BP: Well that went well. Carl-Henric Svanberg’s crunch meeting with President Barack Obama has concluded with the BP chairman agreeing to the UK oil major putting $20 billion in escrow to cover claims from the Gulf of Mexico disaster. BP has also bowed to pressure to defer the dividend. The shares have reacted positively — evidence of just how badly the market thought this awkward summit would end.
BP is paying the price not just for polluting the Louisiana coastline, but for failing to take the initiative sooner. Had it made an unsolicited announcement that shareholders would receive no dividends while the well was gushing, Obama might not have become so fixated on BP’s ability to pay damages. Instead, the board dithered. In the meantime, Obama has effectively taken control. True, it’s hard to imagine how Svanberg could have got the better of the president. The hope was that he might be able to agree to a smaller escrow with maybe some modest dividend allowed in return. In the end, Obama is effectively taking $20 billion from BP and telling someone else how to spend it. Once a fund is set up with a designated sum, the chances of BP shareholders seeing the money again are remote.
Champions of free markets will bleat that Obama’s move is tantamount to state confiscation of private assets, the sort of thing seen only in emerging markets. But, oil is an inherently politicised sector everywhere. Investors are now learning what “political risk” means.
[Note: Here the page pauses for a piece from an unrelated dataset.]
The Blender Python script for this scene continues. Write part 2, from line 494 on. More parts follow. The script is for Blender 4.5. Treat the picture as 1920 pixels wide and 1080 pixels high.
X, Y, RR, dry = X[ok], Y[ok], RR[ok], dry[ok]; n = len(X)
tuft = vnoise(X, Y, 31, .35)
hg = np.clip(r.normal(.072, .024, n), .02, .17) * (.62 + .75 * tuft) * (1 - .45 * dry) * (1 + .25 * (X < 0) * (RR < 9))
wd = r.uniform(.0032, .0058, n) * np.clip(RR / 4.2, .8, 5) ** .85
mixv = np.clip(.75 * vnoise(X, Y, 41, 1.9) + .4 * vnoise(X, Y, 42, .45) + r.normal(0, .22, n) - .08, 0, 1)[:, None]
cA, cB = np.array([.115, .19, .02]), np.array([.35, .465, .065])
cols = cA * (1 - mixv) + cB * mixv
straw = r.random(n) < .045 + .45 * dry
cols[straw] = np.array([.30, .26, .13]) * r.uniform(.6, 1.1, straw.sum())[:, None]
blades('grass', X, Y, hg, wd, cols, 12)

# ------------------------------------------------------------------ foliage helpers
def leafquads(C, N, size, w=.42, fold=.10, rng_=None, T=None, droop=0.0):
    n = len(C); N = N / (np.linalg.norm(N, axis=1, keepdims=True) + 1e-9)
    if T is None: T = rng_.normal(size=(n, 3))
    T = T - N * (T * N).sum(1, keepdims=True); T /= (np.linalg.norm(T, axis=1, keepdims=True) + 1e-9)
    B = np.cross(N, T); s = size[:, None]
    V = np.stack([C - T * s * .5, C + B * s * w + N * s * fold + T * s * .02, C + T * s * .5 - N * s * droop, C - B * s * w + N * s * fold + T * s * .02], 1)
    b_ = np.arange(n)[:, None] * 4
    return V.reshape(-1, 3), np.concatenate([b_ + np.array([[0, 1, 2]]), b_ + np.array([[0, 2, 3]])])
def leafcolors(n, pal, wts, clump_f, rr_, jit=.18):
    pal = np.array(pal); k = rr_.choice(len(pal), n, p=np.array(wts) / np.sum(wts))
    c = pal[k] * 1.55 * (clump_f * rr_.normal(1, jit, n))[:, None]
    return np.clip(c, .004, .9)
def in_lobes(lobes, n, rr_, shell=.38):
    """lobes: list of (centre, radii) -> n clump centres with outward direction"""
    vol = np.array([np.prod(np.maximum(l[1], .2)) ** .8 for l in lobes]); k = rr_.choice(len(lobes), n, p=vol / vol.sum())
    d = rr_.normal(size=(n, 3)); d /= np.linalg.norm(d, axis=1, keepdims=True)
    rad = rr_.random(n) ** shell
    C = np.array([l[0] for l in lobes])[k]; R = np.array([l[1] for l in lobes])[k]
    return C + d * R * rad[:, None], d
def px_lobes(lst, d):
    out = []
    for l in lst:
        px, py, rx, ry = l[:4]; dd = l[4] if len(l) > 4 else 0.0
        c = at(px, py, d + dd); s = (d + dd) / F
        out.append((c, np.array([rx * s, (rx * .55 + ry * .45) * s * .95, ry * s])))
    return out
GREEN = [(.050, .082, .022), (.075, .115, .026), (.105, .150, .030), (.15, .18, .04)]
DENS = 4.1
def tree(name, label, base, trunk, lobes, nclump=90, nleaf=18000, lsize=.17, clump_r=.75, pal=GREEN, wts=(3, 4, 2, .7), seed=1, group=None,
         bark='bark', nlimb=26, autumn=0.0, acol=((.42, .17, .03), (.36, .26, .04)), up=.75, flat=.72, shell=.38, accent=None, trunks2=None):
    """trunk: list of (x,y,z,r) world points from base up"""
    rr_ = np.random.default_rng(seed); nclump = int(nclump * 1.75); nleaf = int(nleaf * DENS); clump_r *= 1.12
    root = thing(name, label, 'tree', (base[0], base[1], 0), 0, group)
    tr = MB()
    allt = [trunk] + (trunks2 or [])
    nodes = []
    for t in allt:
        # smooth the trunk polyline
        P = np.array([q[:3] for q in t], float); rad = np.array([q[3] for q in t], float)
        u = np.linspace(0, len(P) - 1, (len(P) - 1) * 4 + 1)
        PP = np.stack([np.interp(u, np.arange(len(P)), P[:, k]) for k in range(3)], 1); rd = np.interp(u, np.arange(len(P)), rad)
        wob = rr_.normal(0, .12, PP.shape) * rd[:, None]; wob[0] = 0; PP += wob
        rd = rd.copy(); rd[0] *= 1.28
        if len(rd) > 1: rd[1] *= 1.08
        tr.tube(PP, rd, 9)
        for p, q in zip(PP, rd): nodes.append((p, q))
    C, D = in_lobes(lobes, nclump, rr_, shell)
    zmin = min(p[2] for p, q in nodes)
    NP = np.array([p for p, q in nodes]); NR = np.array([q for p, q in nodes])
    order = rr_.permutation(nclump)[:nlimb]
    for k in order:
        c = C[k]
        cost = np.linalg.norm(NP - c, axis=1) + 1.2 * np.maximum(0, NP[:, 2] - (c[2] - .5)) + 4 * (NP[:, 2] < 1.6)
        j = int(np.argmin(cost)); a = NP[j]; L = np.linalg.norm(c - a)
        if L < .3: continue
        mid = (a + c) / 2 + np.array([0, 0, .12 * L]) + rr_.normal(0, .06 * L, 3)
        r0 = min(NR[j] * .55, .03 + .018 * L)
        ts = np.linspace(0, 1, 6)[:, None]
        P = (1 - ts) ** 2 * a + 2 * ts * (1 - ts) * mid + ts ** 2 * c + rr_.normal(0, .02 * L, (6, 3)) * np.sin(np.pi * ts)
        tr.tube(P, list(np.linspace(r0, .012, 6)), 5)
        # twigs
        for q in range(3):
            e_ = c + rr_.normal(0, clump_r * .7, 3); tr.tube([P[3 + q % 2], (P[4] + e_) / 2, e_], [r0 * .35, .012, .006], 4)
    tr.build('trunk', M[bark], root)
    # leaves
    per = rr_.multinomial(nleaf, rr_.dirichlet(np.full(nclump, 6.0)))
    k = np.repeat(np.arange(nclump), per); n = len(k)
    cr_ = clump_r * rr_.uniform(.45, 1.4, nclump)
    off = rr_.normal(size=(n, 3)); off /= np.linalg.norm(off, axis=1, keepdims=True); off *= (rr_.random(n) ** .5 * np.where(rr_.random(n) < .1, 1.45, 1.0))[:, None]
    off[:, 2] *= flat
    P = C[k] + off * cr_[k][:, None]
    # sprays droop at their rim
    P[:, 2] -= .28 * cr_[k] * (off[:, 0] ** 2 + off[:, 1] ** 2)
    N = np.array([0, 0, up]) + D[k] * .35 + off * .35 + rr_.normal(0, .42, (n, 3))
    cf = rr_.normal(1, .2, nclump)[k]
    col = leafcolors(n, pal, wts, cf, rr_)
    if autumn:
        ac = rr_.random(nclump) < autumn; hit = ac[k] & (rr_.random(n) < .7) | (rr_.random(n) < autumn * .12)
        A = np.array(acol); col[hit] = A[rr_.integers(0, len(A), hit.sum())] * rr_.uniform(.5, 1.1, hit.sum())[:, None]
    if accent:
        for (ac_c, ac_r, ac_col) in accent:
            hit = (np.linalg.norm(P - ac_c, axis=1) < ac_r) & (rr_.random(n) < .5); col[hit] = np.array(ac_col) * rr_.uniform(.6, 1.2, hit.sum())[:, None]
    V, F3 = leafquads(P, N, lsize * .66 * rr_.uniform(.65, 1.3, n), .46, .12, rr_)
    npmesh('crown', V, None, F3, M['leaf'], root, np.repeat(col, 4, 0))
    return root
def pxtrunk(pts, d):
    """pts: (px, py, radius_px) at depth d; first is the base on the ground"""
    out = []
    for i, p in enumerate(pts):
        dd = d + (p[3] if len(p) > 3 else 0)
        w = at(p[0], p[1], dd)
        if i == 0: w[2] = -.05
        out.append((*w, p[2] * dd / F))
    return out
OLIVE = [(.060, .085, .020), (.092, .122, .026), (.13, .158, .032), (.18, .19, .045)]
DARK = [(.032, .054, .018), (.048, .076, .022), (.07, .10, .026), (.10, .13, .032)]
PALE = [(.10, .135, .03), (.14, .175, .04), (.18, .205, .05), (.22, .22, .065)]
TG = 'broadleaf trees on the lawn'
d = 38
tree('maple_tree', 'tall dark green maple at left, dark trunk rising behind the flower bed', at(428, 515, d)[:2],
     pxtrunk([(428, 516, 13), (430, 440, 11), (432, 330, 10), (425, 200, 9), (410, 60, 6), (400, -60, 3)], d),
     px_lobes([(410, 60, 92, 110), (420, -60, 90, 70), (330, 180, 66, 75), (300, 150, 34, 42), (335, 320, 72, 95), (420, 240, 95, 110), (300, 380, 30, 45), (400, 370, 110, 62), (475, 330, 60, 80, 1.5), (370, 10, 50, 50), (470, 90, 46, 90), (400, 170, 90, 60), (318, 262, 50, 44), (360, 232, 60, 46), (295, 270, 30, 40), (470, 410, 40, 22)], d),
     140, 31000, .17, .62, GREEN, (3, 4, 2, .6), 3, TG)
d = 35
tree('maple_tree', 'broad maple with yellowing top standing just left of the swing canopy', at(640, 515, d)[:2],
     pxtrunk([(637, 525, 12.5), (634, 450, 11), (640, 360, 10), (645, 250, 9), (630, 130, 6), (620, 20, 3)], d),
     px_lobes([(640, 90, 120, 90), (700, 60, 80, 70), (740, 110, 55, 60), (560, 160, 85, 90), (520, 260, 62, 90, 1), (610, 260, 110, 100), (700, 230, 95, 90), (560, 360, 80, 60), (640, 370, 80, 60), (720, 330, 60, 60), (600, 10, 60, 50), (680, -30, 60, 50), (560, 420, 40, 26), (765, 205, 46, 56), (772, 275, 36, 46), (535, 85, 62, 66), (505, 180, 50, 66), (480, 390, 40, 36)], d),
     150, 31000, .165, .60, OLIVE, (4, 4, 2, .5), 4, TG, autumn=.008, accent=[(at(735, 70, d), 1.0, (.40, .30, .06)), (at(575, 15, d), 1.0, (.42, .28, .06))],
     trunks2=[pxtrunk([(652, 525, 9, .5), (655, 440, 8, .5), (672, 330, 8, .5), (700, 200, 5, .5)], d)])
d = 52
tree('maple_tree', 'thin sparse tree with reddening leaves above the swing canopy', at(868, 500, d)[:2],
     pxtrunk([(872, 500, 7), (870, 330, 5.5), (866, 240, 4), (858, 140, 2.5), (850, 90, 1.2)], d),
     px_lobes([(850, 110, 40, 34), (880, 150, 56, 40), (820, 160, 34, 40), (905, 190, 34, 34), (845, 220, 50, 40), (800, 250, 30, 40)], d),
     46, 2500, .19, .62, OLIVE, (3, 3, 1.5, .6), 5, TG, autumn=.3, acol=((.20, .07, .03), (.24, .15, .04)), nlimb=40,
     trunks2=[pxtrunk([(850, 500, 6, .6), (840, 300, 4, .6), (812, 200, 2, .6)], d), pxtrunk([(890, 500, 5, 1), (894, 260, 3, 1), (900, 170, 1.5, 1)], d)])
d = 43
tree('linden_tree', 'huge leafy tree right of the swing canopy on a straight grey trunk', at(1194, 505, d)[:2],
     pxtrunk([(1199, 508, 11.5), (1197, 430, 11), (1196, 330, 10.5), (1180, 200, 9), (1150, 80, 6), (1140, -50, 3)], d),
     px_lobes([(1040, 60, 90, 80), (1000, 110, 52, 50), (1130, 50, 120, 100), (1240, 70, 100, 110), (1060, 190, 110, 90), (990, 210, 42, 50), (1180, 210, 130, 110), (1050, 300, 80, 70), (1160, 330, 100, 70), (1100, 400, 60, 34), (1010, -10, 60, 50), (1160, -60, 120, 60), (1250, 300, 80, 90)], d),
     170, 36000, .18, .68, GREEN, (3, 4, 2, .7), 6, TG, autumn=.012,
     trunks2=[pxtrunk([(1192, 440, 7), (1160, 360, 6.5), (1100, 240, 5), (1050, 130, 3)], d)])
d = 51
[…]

The consolation for BP is that the man charged with overseeing how the fund is spent, Ken Feinberg, earned a reputation for straight dealing when he oversaw 9/11 compensation. His appointment should soften fears about the fund paying out spurious claims. To the extent that this fund provides certainty, it puts a floor rather than a ceiling on the costs of this disaster.
Indeed, BP says the “fund does not represent a cap on BP liabilities.” Financially, it’s swallowable, especially as the money is deposited over three and a half years. BP has about $15 billion of cash and committed bank lines. Ongoing cash generation and the dividend suspension can fund the balance. BP also plans to reduce capital expenditure and sell $10 billion of assets in the next 12 months.
BP could arguably have avoided this whipping had it moved quicker. The hope now must be that by caving in to Obama, the public drudging abates. We’ll see.